Rohit Prasad, Vice Presidente di Amazon e direttore scientifico responsabile di Alexa, ritiene che il test di Turing sia obsoleto. Il test di Turing è un criterio per determinare se una macchina sia in grado di esibire un comportamento intelligente. Semplificando, sI basa sul presupposto che qualcuno o qualcosa (una macchina o un algoritmo) si sostituisca improvvisamente e a all’insaputa di tutti in una conversazione e i partecipanti non siano più in grado di capire quando hanno a che fare con una macchina o un essere umano. Il criterio in questione è stato suggerito da Alan Turing (considerato uno dei padri dell’informatica e uno dei più grandi matematici del XX secolo) e si basa sul presupposto che una macchina sia in gradi di sostituirsi a una persona.
«La visione originale di Turing continua a essere fonte di ispirazione», riferisce Prasad, «ma l’interpretazione di questi test come indicatore definitivo dei progressi dell’IA implica dei limiti intrinseci dell’epoca nella quale sono stati pensati». «Innanzitutto, il test di Turing non tiene conto di attributi-macchina quali la velocità di elaborazione e la possibilità della ricerca delle informazioni, caratteristiche molto efficaci con la moderna IA. L’enfasi nella possibilità di ingannare gli umani significa che una IA per passare il test di Turing, dovrebbe imprimere pause nelle risposte a domande quali: “Qual è la radice cubica di 3434756?”, oppure “Quanto dista Seattle da Boston?”. Nella realtà l’IA conosce queste risposte istantaneamente e le pause per le risposte che danno l’impressione di una maggiore umanità, non permettono di sfruttare al meglio le sue possibilità”. “Inoltre, il test di Turing non tiene conto della crescente capacità delle IA di sfruttare sensori per ascoltare, vedere e sentire il mondo esterno. Il criterio si limita alla semplice comprensione del testo”.

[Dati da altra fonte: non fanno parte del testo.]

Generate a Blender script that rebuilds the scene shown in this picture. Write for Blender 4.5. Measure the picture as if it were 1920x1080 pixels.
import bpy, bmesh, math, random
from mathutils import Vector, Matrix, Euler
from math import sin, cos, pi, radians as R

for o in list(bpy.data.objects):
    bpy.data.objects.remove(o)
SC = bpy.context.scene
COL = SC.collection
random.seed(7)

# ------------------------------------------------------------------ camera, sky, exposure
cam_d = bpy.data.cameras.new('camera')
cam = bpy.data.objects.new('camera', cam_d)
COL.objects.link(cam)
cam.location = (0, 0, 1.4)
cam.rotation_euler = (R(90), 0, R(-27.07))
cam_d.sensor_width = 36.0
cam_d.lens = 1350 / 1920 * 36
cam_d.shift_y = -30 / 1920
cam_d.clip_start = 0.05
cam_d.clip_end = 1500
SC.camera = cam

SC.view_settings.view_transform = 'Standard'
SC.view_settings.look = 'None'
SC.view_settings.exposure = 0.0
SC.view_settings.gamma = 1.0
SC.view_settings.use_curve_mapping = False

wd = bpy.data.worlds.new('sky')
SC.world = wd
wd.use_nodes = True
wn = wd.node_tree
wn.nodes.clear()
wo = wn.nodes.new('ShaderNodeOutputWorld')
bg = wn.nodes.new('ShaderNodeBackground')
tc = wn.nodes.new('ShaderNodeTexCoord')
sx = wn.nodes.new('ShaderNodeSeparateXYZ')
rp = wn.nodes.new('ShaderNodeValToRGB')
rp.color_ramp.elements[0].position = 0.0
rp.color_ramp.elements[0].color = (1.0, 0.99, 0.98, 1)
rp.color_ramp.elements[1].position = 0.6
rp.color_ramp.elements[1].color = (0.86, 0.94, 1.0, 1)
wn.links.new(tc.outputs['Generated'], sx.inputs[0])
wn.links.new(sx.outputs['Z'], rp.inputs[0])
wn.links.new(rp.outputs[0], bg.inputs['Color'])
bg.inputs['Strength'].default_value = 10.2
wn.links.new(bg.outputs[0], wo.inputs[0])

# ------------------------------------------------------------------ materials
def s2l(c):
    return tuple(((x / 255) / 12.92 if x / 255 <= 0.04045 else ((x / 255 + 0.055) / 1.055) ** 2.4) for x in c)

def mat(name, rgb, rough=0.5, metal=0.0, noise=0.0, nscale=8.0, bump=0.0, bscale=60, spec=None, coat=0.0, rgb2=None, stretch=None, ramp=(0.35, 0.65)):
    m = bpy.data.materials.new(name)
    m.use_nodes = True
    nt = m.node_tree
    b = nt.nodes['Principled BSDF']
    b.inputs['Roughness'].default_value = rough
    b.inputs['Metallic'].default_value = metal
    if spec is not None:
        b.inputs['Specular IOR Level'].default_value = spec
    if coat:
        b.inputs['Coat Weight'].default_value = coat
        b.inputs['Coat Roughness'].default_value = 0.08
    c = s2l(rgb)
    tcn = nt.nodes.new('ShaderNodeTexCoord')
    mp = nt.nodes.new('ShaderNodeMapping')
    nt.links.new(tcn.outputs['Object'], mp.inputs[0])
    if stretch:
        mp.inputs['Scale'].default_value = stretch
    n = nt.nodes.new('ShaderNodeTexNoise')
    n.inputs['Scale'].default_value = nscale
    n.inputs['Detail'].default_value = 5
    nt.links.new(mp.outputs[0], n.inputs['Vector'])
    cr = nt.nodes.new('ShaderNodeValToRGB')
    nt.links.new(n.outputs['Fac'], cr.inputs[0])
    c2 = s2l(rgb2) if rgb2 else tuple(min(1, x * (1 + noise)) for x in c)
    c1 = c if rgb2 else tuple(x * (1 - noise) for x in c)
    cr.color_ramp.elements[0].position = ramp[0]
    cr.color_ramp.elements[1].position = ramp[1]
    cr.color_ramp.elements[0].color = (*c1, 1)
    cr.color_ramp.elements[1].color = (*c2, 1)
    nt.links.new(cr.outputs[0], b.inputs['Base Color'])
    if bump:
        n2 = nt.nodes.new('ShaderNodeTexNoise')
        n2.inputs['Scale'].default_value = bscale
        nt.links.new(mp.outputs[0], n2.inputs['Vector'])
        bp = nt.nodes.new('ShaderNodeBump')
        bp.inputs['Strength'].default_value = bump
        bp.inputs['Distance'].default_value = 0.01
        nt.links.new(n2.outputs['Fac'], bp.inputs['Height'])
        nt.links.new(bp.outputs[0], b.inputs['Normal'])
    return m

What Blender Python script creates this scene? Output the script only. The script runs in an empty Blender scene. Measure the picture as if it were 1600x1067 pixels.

«Oggi per rendere l’IA più utile, questi sistemi devono essere in grado di compiere compiti quotidiani in modo efficiente. Se chiedete al vostro assistente IA di spegnere le luci del garage, non state cercando di dialogare: volete che esaudisca la richiesta e vi informi che ha capito con una semplice segnale di riconoscimento del tipo “Ok”, “Fatto”. Anche quando siete impegnati in un dialogo complesso con un assistente che usa l’IA su argomenti di tendenza o chiedete loro di leggere una storia ai vostri figli, siete consapevoli di sapere che si tratta di una IA e non di un umano”. “Di fatto, ingannare l’utente, facendo finta di avere a che fare con esseri umani, comporta dei rischi. Immaginate le implicazioni distopiche come abbiamo già cominciato a vedere con i bot sfruttati per la disinformazione e l’emergere dei deep fake; anziché essere ossessionati dal rendere l’IA indistinguibile dagli umani, la nostra ambizione dovrebbe essere quella di creare IA con alcune caratteristiche tipiche degli umani legate all’intelligenza, incluso il buon senso, l’autocontrollo e le competenze linguistiche, combinando l’efficienza di una macchina nelle ricerche, con la sua capacità di memoria e di portare a termine compiti per nostro conto. Il risultato finale sarà la capacità di apprendimento e la possibilità di completare una serie di compiti adattandosi a situazioni nuove molto più di quanto una persona normale sia in grado di fare”.